Pensate con la vostra testa, ragazzi. Leggete, guardatevi attorno.
Ma fatelo sempre e comunque con i miei occhi.
A poco e nulla servono una messa in scena confezionata apposta per i Festival, un cast all star in cui James Caan e Bryan Cranston finiscono per fare le comparse di lusso dando spazio a Sami Gayle e Betty Kaye, brave abbastanza per i ricatti morali che sono i loro due ruffianissimi personaggi, supportati da una sceneggiatura che nel compimento delle vicende di Erica e Meredith trova il punto più alto - o più basso - della sua retorica mascherata da opera d'arte.
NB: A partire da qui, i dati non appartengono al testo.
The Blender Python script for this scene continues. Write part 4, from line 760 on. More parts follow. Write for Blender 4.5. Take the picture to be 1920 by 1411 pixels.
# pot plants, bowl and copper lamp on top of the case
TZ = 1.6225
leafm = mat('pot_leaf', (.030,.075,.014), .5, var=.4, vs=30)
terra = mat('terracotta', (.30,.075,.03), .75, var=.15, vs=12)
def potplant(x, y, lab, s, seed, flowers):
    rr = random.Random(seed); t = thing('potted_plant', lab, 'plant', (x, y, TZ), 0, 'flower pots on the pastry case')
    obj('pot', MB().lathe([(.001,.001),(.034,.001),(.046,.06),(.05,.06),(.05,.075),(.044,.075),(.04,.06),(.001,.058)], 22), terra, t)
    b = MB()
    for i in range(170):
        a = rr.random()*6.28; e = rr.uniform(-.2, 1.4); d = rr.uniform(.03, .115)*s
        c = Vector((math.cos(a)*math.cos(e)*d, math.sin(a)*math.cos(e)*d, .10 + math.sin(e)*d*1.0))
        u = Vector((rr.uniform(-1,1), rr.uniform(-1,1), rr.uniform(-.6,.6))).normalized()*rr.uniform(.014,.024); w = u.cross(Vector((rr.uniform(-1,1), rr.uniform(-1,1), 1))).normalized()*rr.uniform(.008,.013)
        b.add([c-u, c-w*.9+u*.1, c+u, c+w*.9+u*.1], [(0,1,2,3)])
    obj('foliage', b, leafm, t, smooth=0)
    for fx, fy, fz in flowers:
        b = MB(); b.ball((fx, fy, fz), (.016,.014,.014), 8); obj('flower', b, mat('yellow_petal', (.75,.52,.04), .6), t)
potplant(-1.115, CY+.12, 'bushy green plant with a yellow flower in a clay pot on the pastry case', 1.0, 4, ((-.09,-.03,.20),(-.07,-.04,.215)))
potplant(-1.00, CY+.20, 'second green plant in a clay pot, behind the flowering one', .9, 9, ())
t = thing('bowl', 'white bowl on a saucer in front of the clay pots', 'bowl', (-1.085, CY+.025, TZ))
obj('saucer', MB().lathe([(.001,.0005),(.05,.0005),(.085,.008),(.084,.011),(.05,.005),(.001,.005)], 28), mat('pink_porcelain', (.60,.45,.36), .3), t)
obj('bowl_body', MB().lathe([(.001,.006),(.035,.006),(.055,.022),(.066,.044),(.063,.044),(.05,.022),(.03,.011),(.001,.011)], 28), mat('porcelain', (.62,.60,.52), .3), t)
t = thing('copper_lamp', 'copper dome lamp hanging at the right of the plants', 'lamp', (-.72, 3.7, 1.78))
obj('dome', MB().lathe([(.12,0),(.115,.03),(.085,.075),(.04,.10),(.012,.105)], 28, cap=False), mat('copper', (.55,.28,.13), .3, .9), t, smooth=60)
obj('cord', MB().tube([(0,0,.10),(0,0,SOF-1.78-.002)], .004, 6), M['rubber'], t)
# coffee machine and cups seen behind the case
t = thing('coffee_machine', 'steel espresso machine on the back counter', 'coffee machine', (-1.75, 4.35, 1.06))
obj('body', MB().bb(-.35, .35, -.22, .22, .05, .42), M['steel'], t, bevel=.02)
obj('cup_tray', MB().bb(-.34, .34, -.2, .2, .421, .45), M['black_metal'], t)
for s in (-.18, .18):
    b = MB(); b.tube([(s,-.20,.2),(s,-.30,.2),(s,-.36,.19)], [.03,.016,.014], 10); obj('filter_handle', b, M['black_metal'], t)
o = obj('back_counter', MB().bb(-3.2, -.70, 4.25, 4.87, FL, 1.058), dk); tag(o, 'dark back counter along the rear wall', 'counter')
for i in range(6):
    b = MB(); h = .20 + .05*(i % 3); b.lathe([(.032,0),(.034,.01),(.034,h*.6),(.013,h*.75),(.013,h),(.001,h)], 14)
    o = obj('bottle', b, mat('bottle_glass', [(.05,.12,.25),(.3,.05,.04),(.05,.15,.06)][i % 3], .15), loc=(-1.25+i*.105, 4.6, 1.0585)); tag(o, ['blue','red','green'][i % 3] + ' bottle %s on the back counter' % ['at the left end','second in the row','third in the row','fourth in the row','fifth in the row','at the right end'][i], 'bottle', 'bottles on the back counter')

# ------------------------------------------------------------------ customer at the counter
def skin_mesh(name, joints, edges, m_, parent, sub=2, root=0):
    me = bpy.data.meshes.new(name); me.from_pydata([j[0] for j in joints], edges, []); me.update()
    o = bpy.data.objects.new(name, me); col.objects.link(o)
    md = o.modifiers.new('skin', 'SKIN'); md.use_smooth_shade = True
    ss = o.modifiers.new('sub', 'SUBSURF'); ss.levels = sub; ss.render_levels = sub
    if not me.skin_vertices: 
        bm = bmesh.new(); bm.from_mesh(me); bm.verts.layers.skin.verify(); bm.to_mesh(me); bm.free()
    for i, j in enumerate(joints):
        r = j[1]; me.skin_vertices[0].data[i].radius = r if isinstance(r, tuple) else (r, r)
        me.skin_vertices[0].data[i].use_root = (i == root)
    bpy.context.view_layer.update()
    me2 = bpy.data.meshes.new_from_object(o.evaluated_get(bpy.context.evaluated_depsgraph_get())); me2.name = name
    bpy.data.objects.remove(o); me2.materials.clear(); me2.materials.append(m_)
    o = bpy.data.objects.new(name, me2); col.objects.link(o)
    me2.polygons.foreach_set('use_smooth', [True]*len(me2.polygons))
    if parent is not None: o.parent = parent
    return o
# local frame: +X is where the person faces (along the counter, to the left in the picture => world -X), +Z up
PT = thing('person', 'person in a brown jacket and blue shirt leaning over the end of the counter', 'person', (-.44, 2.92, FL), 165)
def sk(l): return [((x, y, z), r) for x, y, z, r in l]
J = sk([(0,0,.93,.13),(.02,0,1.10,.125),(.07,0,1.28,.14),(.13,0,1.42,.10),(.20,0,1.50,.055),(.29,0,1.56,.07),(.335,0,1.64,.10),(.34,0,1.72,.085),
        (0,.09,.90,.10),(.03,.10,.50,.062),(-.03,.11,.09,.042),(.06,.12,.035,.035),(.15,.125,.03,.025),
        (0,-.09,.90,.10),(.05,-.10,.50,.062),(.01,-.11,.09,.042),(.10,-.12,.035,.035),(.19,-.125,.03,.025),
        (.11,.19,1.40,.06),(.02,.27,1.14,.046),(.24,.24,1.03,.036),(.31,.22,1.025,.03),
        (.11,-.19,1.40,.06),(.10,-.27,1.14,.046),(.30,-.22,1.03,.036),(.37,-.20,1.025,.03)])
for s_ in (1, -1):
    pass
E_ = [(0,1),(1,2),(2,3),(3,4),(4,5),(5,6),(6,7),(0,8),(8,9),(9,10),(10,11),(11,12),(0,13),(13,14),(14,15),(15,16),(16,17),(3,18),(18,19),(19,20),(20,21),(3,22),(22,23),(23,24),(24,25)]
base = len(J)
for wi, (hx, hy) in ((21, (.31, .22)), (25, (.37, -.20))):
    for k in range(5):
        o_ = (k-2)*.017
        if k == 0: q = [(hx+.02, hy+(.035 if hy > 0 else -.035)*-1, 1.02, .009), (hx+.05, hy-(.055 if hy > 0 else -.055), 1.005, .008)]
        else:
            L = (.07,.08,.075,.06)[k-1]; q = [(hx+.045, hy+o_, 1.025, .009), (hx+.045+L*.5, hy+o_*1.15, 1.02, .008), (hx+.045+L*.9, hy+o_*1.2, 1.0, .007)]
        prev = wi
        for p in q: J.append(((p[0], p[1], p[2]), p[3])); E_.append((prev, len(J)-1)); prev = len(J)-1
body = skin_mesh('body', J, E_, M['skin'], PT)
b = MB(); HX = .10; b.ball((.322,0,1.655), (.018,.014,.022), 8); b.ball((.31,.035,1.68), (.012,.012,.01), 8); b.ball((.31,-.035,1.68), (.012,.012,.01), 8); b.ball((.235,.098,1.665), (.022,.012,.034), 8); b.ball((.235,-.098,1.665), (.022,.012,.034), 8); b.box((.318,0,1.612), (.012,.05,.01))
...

Con pellicole di questo genere ci vorrebbe lo Spike Lee dei tempi migliori, da Fa la cosa giusta a La 25ma ora: non si gioca con i ragazzi, i loro destini, le idee che vorresti fossero ancora le tue, perchè sei il primo che vorrebbe essere ancora al loro posto, e viverti tutta la vita con la testa di un adulto.
Loro sono qui per fare molto meglio di quello che abbiamo fatto noi.
E questo Detachment, passatemi il termine duro e piuttosto brusco, mi ha lasciato un sapore amaro in bocca: quello della pedofilia culturale.
Quindi, caro il mio Tony Kaye dell'insegnante buono che però pensa tanto a guardare in macchina e farsi bello scandalizzandosi se una collega dubita di lui, che ha abbracciato una studentessa in lacrime plagiata dal suo modo cool di farla sentire speciale, vaffanculo.
Vaffanculo i disegni da film radical chic del cazzo, il montaggio alternativo, il voler premere sull'acceleratore quel tanto che basta per far rimanere a bocca aperta qualche Giuria che non sa davvero cosa significa stare tra quei banchi.
E mi sa tanto che non lo sai neanche tu.
Fanculo tu ed il tuo sincero patinatismo, o paternalismo che dir si voglia.
Ti rispedisco tra i banchi a suon di bottigliate.
Bocciato.
E chissà che l'anno prossimo, se sarai ne La classe giusta, tu non ti decida ad imparare qualcosa.
O ancora meglio, ad insegnarla.


MrFord


"Well we got no choice 
all the girls and boys
makin' all that noise 
'cause they found new toys 
well we can't salute ya can't find a flag 
if that don't suit ya that's a drag."